Meeting the decision-makers in person is not necessary. If board members and owners of the buildings do not have time to attend or do not attend, residents should soldier on regardless.

Courtyard event for the entire block

The objective of the casual event is to bring all residents interested in courtyards together, everyone from young people to old people and from tenants to shareholders. 

The meeting should begin with a presentation round. A person appointed in advance to the role of discussion leader should lead the discussion and make sure that everyone gets to have their say. At this stage, leaders should not propose massive changes as of yet; instead, they should focus on listening to others: what matters to the people who are present, what is missing or what is needed in the courtyards? The meeting is about meeting new people and exploring their willingness to develop the courtyards together. Small groups are ideal for examining how the residents would like to develop the courtyards. At the same time, it is good to map any skills that residents themselves may have. Some avid gardeners, nature lovers, architects, project management professionals and so on may already live in the building.  

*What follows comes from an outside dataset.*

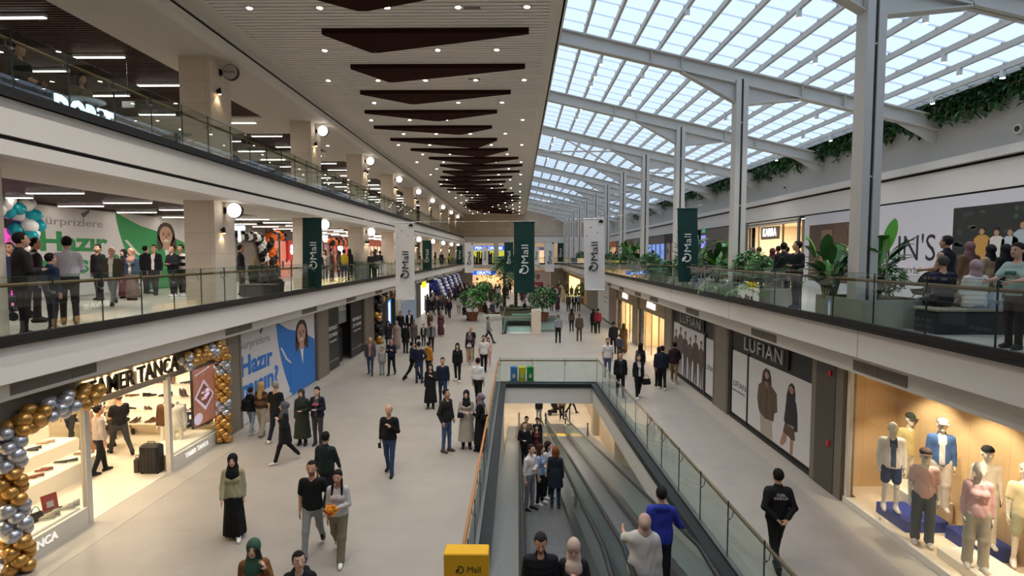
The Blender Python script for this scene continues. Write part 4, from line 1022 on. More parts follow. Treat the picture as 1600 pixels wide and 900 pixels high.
def shoe_mesh(kind):
    m = MB(); L = .27
    N = 9; R = []
    for i in range(N):
        s = i/(N-1); y = -L/2+L*s          # toe at -y
        wv = .045*(math.sin(math.pi*min(1, .18+.75*s))**.6)+.006
        top = {'sneaker': .045+.055*s+.03*(s > .55), 'loafer': .04+.035*s, 'boot': .05+.05*s+(.13 if s > .5 else 0), 'heel': .03+.045*s}[kind]
        lift = .05*s*s if kind == 'heel' else 0
        ring = []
        for j in range(10):
            a = 2*math.pi*j/10; ring.append((wv*math.cos(a), y, .02+lift+top/2+top/2*math.sin(a)))
        R.append(ring)
    m.rings(R, k=0)
    P = [(.05*(math.sin(math.pi*min(1, .16+.76*s))**.6)*sg, -L/2-.005+(L+.01)*s) for sg, ss in ((1, np.linspace(0,1,8)), (-1, np.linspace(1,0,8))) for s in ss]
    if kind != 'heel': m.prism(P, 'z', 0, .024, 1)
    else: m.prism(P, 'z', .012, .02, 1); m.box(-.012, .012, L/2-.035, L/2-.01, 0, .06, 1)
    return m
shoe_p = {}
def shoe(kind, col, x, y, z, rot, label, group):
    if kind not in shoe_p: 
        o = shoe_mesh(kind).build('shoe', [MC(col, .5), MC('#d8d2c6', .6)], smooth=True); shoe_p[kind] = o.data; bpy.data.objects.remove(o)
    me = shoe_p[kind]
    o = bpy.data.objects.new('shoe', me); COL.objects.link(o)
    o.material_slots[0].link = 'OBJECT'; o.material_slots[0].material = MC(col, .5)
    o.location = (x, y, z); o.rotation_euler = (0, 0, rot); tag(o, label, 'shoe', group); return o
PROTO_SHOES = []
cols = ['#2a2320','#3b2a22','#1d1c1c','#6a4630','#4a3428','#8a6a4c','#241f1e','#b09070','#5a4638','#30302f']
r = random.Random(3)
for zi, z in enumerate(SHZ):
    x = -13.6+.1*zi
    while x < -9.4:
        kd = r.choice(('loafer','sneaker','loafer','heel','boot') if zi < 4 else ('loafer','heel')); col = r.choice(cols); rt = r.uniform(-.9, .9)+math.pi/4*r.choice((0,1,2,-1))
        shoe(kd, col, x, sy-.2, z, rt, 'shoe in dark or tan leather on the backlit wall shelves', 'shoes on the backlit wall shelves'); shoe(kd, col, x+.12, sy-.2, z, rt+.1, 'shoe in dark or tan leather on the backlit wall shelves', 'shoes on the backlit wall shelves'); x += r.uniform(.42, .62)
for (xx, zz) in ((-11.1, .45), (-11.85, .78), (-12.6, 1.1)):
    y = 10.2
    while y < 14.0:
        kd = r.choice(('loafer','sneaker','heel','loafer')); col = r.choice(cols+['#a0602c','#7a3a24'])
        for dy in (0, .12): shoe(kd, col, xx+r.uniform(-.1,.1), y+dy, zz, -1.2+r.uniform(-.4,.4), 'leather shoe on the long white stepped display', 'shoes on the stepped display')
        y += r.uniform(.42, .62)
def at_plinth(px, py, z=.40): return G(px, py, z)
for (px, py, kd, col, lab) in ((72, 812, 'sneaker', '#b8ac98', 'beige sneaker at the front of the left window plinth'), (76, 804, 'loafer', '#4a3430', 'brown shoe beside the black bag in the left window'), (104, 796, 'sneaker', '#c9c2b4', 'pale sneaker beside the red card in the left window')):
    x, y, z = at_plinth(px, py)
    for q, dx in enumerate((0, .13)): o = shoe(kd, col, x, y+dx, z, -1.1, lab+(', nearer of its pair' if q == 0 else ', farther of its pair'), None)
for (px, py, kd, col, lab) in ((276, 676, 'sneaker', '#c8bda8', 'pale sneaker in the right window'), (296, 668, 'boot', '#2a2a30', 'dark boot in the right window under the blue cap'), (310, 668, 'heel', '#7a5a40', 'tan heeled shoe in the right window'), (322, 664, 'heel', '#5a4030', 'brown heeled shoe in the right window near the balloons'), (284, 672, 'loafer', '#3a2c26', 'dark brown shoe in the right window')):
    x, y, z = at_plinth(px, py)
    for q, dx in enumerate((0, .13)): shoe(kd, col, x, y+dx, z, -1.3, lab+(', nearer of its pair' if q == 0 else ', farther of its pair'), None)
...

People should be able to go around every courtyard in the block during the event: it will be fun to see a familiar courtyard from a new perspective. Use street chalk: you can sketch new visions on asphalt with a playful spirit. 

Two women tending to plants in the courtyard
Gardener Leena Lahtinen (right) instructs the residents of the Olympic Village to restore their yard to the original plan of the building. The property manager asks Lahtinen to provide the residents with support and advice each year, making the plans long-term and helping people get to know each other. Photo: Lasse Lecklin

Establishing a courtyard committee for the block

At the same meeting, it is a good idea to establish a courtyard committee consisting of voluntary residents. The group should have a few residents from each building. They may be members of housing company boards and tenant committees, but that is not necessary: enthusiasm for courtyard improvement is more important.

After the meeting, the courtyard committee should examine the opinions heard at the meeting and send a summary of them to the residents and decision-makers of their own buildings. If there is no enthusiasm for courtyard development at this time, the group can be set up again in a few years’ time to approach the issue again. If there is interest, the courtyard committee may start to think about joint activities and maintain contact between neighbouring buildings. 

The courtyard committee has no legal power, but supports housing company decision-makers and provides board and shareholder meetings with information. It is good to have meetings twice a year.

People eating at the same table in the courtyard
The block courtyard is ideal for entertaining and spending the evening with neighbours. In the Gripenberg block, get-togethers have become more common in recent years. Photo: Lasse Lecklin

Light courtyard experiments

Now is a good time to think of natural activities for residents from neighbouring buildings. It will strengthen team spirit and lay the foundation for confidential long-term cooperation. Based on the meetings and surveys, the committee now knows what kinds of things residents want in their courtyards. As an experiment, it is good to choose something that will bring joy to as many people as possible.

Experiment ideas:

  • Organise a block-wide bee You can make a joint order of soil, seedlings of summer flowers and useful plants and even cultivation boxes for all courtyards. If there are no visionary gardeners in the block, you can invite an expert from the local garden store to guide the residents in planting. This will cost a few hundred euros.
  • Make a large insect hotel out of brushwood. You can build a home for bugs using branches and twigs from the yard with children. 
  • Organise a block party. You can place ladders against fences and help residents cross plot boundaries. You can organise different activities for children in the courtyards. Are there any volunteer performers in the buildings? Fire up the barbecue and bring out some juice pitchers.
  • Place a joint order for cosy tables and chairs. You can buy outside tables and chairs for all courtyards interested in seating areas. You can install a pergola and plant climbing plants around the seating area.
  • Discussion event. It may be a good idea to organise discussion events on energy renovations, geothermal energy and the use of solar power, for example. Do people want to cooperate between buildings and create a block courtyard? 
  • Experimenting with access for 12 months. If the residents want to test the shared use of their courtyards, the fences between the courtyards may be fitted with gates or open passages. The boards of housing companies may allow residents to walk freely from one courtyard to another for a year, for example. After the experiment, housing companies can assess the experience and decide on the future.
  • Shared cultivation area for useful plants in the sunniest spot in the block. The housing companies can pay for water hoses and watering cans together. Make sure that everyone who wants to participate feels welcome.
  • Spending time together and trying new hobbies. Outdoor yoga and pilates, yard games once a week. ‘Mölkky’, pétanque, croquet, frisbee, darts. A new courtyard tradition only needs one leader for each game day, and invitations can be distributed in stairwells and in the block’s group on social media.
Three children in the courtyard doing their homework
Teo and Alma do homework at the garden table after school. Liisu isn’t in school yet. Photo: Lasse Lecklin

Courtyard expenditure calculations

At this stage, it makes sense to map the annual fees related to courtyard maintenance paid by housing companies in the block. The financial statements of the building company show how much the company pays for waste management, maintenance and property management. The financial statements can be requested from the board or the property manager of the housing company. These sums are important when the courtyard committee and the housing company boards want to compare how much similar services would cost if purchased jointly for the entire block.